The 18-year-old UF applied physiology and kinesiology freshman grew suspicious of the office assistant job when she saw it asked for her Social Security number and that it came from a fake professor.
“If it sounds too good to be true, then it probably is,” Vega said.
UF Information Technology is not sure how many students fall for these scams or who the scammers are, but scammers often get lists of students’ emails from hacked websites, said Avi Baumstein, a UF senior information security analyst.
“Email lists stolen from hacked websites are wonderful for scammers because they often include names, emails and other personal details,” Baumstein said.
UFIT advises students not to go chasing after a job they didn’t apply for or request information about, Baumstein said.
Over the past five years there’s been an increase in ransomware, a software that takes users’ files and makes them impossible to recover unless the attackers get paid large sums of money, said Kevin Butler, the associate director of the Florida Institute for Cybersecurity Research.
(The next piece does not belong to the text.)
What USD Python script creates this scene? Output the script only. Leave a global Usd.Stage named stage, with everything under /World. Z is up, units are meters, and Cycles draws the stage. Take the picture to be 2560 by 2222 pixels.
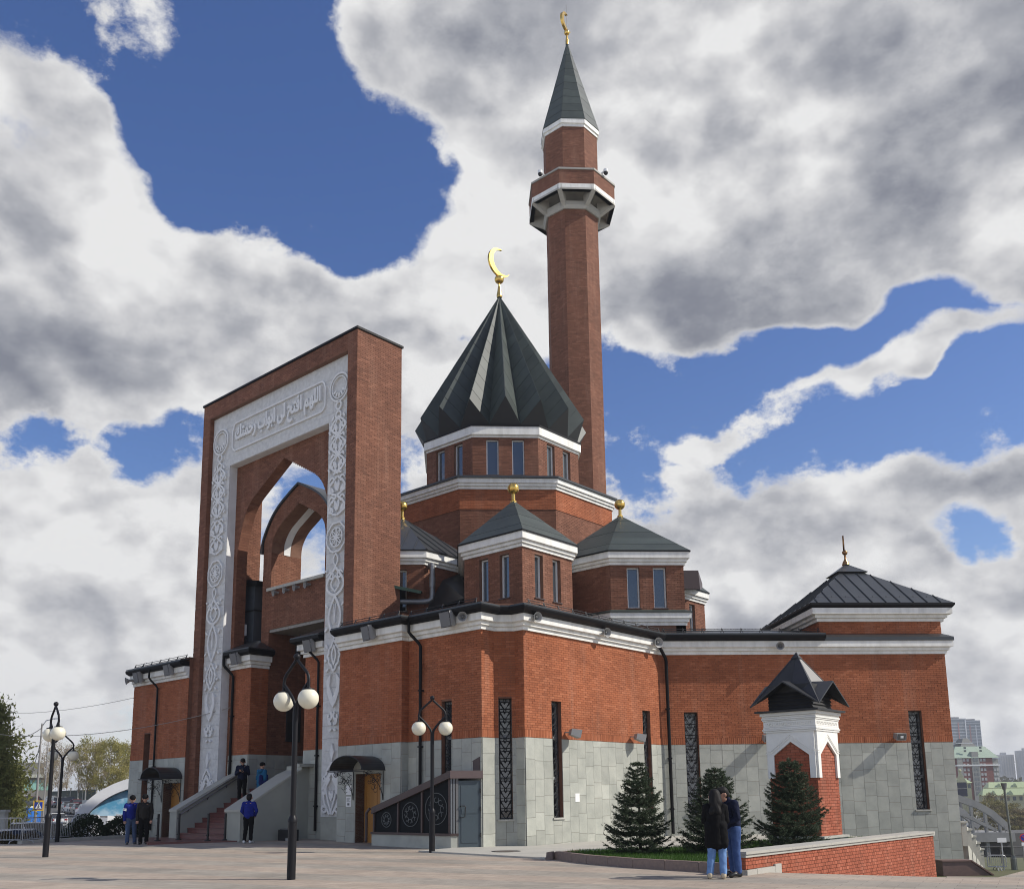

Butler suggests students use password-manager applications to create a variety of passwords rather than reusing the same one across multiple sites.
“Look closely at emails that are being sent,” Butler said. “If something seems off with the way it is written, such as the grammar, be suspicious.”
Contact Lakshmi Gomez at lgomez@alligator.org. Follow her on Twitter @lakshmigomez_.
Be cautious of employers who ask for money up front.
Examine links in emails to guarantee they are linking to a legitimate website.
Request more information from vague job postings.
Do not provide your Social Security number or bank account information.
Reject postings that guarantee you a job.